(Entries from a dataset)
● ● ● ● ● ● ●

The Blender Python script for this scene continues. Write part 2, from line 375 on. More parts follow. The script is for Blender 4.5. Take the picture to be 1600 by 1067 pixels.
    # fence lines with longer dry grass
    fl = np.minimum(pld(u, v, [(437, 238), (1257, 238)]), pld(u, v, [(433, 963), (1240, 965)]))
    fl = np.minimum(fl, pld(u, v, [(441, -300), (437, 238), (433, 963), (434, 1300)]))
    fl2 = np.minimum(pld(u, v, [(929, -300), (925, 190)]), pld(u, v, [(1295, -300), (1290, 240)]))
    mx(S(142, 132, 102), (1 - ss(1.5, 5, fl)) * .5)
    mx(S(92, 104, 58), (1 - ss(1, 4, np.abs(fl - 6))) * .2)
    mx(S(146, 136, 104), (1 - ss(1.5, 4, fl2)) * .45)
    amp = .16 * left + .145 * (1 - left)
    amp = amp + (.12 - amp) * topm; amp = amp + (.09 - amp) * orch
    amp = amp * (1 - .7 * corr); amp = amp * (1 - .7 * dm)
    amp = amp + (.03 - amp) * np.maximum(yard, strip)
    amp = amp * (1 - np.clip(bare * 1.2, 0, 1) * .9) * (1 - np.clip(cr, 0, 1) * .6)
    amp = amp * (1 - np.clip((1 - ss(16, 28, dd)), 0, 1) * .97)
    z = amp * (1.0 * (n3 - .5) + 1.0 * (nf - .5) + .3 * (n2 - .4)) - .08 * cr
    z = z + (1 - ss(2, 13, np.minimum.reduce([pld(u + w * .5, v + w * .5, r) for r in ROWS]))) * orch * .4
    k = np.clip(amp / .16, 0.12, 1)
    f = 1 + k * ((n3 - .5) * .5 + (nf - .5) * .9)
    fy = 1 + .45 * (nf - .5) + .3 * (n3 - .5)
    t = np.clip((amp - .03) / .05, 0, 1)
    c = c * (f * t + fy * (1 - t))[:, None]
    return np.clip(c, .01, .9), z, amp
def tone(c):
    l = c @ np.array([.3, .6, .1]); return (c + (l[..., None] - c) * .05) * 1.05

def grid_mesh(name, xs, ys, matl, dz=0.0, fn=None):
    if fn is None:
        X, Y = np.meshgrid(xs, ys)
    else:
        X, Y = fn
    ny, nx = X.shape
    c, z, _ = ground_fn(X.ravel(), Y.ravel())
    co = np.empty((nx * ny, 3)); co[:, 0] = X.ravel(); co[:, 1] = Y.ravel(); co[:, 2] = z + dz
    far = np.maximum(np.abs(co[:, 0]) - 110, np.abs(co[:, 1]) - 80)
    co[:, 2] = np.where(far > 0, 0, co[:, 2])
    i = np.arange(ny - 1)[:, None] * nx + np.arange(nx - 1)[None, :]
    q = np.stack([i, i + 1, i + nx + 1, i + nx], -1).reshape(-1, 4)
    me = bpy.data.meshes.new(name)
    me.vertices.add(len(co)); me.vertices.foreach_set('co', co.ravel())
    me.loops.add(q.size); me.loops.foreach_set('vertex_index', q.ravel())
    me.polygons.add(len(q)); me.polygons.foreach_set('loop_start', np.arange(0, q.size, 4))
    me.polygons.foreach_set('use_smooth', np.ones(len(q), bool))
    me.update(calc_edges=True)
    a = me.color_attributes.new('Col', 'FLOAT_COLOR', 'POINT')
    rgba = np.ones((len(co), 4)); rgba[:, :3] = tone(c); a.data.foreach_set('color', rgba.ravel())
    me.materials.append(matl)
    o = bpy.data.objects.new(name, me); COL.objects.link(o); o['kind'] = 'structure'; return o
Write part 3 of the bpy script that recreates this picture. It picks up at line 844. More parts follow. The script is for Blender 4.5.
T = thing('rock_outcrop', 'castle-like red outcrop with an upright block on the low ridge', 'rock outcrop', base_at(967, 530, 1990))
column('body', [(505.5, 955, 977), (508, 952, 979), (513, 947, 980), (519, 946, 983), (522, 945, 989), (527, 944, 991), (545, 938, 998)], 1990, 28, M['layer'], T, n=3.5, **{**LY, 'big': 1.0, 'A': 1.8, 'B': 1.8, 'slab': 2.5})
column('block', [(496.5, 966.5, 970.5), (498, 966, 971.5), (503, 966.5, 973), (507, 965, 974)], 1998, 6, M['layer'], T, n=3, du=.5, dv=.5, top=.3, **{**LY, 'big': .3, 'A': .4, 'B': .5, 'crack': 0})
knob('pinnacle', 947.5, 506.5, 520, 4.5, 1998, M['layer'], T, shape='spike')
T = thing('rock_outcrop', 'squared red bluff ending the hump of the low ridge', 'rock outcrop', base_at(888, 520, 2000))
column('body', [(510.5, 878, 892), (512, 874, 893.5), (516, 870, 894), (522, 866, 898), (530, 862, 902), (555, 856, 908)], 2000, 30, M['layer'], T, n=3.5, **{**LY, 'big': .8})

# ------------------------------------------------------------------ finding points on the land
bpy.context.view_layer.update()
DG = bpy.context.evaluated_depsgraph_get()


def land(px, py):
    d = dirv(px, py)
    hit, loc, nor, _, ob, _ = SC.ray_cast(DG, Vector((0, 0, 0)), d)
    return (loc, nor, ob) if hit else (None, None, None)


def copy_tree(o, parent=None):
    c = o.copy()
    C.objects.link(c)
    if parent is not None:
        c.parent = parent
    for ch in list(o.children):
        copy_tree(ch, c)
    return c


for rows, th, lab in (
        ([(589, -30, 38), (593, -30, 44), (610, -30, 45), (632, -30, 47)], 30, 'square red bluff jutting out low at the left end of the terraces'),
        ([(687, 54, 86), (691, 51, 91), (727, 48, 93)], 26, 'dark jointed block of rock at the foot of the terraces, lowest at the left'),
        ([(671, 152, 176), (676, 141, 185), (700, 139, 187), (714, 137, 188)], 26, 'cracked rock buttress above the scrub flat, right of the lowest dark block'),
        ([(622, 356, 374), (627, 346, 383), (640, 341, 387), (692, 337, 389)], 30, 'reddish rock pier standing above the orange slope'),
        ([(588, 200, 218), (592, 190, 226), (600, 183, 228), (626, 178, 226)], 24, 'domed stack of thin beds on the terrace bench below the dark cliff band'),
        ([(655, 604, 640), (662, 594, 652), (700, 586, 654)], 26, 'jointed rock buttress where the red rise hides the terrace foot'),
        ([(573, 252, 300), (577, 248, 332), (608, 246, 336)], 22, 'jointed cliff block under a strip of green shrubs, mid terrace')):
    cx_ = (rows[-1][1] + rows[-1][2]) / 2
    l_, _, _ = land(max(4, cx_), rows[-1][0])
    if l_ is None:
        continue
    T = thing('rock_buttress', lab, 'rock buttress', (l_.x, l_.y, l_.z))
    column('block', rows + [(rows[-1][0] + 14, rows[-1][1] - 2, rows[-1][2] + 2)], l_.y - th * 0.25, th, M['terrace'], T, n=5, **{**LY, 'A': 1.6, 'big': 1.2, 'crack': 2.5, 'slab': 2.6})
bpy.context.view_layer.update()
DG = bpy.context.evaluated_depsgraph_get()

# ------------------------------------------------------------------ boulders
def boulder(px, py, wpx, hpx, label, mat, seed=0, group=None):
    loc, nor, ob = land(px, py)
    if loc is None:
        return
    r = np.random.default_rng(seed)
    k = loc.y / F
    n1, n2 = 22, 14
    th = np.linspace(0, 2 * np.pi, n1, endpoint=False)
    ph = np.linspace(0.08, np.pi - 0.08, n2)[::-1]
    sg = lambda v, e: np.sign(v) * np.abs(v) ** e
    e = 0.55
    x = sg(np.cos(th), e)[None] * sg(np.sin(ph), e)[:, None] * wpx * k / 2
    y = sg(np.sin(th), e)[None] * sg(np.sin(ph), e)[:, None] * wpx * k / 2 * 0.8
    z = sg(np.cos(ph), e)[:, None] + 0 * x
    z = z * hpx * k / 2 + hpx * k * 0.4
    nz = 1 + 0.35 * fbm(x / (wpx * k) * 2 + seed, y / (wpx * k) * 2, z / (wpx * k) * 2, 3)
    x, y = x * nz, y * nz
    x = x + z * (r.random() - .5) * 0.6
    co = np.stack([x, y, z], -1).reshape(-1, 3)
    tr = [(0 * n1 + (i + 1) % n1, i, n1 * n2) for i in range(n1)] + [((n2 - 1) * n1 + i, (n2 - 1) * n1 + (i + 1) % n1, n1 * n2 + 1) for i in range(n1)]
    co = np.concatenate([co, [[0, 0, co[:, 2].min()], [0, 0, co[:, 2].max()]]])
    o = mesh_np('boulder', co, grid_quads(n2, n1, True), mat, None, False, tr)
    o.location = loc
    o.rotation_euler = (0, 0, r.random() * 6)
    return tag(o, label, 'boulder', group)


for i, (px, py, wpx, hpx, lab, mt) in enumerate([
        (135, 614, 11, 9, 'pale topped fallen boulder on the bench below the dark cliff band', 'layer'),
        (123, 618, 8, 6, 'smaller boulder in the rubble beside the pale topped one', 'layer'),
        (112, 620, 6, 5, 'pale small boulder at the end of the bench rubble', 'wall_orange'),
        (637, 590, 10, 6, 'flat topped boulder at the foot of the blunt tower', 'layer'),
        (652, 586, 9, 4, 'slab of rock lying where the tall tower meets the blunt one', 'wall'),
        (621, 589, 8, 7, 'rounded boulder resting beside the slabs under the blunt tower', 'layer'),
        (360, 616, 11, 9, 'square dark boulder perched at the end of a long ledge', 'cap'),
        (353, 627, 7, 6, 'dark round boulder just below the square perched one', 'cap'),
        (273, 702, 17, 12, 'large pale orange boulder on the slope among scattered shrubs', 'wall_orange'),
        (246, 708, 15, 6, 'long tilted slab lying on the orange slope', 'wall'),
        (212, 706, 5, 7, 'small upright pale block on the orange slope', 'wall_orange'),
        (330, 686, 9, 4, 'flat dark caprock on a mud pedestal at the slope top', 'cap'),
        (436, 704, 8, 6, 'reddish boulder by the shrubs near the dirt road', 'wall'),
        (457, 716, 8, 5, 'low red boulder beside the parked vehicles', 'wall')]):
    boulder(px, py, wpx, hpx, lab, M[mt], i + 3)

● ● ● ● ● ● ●

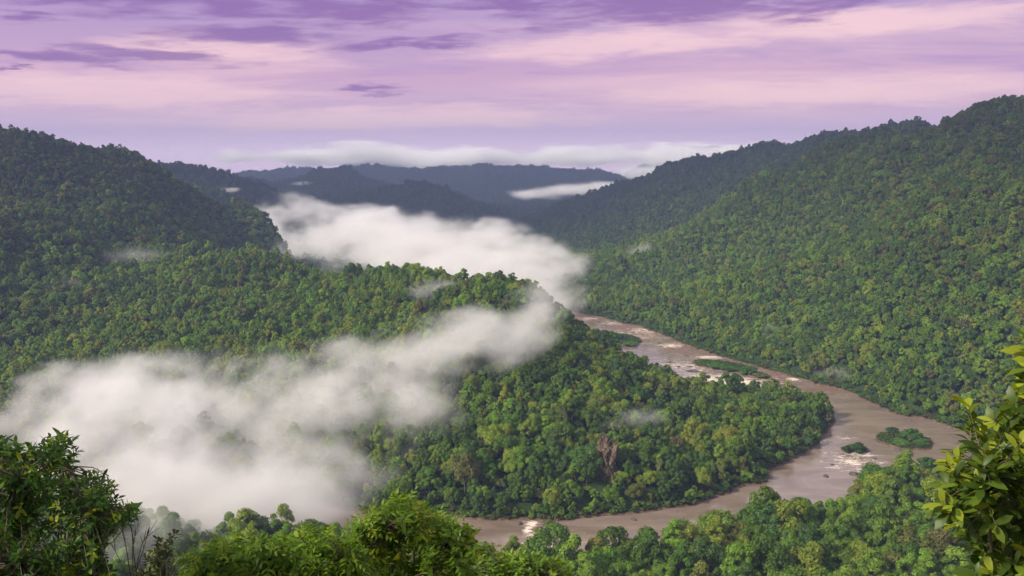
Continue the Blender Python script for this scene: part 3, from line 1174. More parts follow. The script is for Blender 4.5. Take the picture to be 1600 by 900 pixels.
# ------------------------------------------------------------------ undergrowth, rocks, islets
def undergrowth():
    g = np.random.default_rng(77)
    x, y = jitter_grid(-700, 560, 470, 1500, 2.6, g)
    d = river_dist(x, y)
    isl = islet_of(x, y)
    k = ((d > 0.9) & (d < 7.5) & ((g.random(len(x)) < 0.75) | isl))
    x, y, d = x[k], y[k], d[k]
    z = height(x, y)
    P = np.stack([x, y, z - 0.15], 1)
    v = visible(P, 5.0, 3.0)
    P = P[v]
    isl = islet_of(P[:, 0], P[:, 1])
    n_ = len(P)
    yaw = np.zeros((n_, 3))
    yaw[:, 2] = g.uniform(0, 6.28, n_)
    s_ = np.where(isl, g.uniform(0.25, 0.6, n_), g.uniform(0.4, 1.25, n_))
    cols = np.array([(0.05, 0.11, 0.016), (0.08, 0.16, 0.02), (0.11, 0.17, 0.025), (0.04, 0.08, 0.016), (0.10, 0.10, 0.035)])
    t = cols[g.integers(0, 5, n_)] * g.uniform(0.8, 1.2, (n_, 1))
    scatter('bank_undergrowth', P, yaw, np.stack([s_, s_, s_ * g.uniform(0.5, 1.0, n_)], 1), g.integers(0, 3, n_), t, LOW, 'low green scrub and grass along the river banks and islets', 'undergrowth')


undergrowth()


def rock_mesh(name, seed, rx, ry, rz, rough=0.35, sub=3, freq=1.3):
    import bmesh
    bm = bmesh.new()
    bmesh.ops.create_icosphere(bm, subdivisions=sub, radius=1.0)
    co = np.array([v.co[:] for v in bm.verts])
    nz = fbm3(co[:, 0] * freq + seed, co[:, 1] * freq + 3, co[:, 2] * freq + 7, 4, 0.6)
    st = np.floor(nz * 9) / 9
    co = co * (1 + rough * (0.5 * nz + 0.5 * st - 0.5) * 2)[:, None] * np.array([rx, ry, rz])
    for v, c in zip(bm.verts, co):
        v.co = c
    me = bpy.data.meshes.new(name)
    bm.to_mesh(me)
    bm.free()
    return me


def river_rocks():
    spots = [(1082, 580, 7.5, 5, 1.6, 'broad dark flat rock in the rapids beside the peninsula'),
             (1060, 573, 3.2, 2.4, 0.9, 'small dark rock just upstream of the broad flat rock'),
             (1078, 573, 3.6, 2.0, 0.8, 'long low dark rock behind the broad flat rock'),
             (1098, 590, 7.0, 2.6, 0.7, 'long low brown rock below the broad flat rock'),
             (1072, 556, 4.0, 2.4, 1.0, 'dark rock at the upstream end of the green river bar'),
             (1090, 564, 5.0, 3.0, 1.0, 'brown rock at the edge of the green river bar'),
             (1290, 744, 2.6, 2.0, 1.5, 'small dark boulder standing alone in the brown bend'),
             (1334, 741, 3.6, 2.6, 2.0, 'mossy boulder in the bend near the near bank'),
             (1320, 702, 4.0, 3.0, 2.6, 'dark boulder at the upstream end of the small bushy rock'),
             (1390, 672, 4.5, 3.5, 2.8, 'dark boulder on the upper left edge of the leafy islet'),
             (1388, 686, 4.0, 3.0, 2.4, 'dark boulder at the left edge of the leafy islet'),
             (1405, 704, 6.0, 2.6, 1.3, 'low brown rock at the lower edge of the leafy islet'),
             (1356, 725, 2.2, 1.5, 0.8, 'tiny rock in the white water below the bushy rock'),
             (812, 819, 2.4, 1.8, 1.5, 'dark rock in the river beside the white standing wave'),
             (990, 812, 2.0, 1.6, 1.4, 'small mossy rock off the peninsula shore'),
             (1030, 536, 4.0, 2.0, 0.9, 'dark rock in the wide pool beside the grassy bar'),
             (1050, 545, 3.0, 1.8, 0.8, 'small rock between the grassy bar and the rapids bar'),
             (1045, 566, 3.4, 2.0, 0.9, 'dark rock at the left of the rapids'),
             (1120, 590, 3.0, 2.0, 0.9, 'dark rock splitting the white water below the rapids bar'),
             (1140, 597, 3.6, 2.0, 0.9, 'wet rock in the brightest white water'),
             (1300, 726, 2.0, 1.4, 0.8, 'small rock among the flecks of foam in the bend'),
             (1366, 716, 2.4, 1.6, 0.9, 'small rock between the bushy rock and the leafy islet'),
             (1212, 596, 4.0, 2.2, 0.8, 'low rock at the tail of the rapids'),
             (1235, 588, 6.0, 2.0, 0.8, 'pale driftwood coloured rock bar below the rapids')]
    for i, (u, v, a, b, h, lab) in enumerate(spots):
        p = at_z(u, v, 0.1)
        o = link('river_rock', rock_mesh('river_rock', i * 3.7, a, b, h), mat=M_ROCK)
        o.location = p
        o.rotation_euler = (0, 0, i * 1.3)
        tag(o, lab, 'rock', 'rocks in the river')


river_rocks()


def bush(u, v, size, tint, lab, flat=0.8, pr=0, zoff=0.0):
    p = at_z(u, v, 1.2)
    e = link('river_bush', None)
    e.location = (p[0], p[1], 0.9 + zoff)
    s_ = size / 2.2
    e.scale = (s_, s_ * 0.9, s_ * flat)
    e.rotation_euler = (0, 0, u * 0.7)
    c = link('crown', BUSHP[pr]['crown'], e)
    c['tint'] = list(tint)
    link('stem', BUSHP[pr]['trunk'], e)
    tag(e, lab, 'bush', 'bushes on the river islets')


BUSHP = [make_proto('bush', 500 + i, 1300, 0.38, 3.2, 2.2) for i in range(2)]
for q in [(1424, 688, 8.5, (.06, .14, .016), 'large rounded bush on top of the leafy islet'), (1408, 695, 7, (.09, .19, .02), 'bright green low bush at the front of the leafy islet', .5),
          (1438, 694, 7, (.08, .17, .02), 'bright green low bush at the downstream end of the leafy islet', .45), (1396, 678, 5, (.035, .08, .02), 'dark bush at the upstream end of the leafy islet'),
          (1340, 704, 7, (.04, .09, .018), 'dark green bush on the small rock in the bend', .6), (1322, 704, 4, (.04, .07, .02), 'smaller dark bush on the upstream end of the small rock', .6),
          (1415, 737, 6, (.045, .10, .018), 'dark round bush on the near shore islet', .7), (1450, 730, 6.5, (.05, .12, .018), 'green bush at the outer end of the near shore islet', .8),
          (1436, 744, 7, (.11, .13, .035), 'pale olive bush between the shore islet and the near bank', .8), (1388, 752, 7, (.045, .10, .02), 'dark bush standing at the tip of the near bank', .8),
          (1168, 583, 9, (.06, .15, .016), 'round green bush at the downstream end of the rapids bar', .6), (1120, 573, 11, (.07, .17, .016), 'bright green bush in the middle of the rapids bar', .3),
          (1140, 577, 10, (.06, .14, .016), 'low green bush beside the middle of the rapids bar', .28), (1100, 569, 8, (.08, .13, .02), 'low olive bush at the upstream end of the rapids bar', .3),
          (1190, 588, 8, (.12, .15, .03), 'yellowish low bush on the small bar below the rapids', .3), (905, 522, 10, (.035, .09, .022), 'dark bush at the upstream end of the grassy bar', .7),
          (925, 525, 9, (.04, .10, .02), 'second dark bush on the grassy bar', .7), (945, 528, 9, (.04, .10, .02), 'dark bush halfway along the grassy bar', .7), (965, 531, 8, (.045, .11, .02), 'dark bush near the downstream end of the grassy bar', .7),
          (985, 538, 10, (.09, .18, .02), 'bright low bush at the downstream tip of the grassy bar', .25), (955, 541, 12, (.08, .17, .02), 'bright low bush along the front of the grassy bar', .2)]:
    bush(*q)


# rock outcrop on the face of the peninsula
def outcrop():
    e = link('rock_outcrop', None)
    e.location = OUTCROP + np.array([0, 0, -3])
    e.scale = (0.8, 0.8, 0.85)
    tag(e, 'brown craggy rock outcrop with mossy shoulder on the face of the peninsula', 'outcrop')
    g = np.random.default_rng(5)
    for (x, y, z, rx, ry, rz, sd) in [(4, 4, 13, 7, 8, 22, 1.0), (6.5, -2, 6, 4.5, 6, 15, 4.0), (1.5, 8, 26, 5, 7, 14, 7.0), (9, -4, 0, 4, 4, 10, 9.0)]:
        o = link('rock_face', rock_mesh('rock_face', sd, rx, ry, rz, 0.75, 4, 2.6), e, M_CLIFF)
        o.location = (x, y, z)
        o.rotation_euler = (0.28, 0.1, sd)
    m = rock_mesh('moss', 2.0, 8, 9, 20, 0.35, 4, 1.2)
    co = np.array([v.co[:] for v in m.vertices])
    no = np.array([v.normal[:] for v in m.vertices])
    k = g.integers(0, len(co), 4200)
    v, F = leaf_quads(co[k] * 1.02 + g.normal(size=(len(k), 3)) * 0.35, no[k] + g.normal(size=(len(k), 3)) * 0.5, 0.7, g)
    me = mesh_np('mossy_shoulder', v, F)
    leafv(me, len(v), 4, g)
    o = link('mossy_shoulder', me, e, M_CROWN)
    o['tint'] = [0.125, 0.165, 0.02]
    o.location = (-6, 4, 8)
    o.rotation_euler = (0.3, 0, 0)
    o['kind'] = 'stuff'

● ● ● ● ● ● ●

:: Written exercise ::
Say how many lines in the entries contain the string "part", and leave out everything else.

:: Response to the exercise ::
3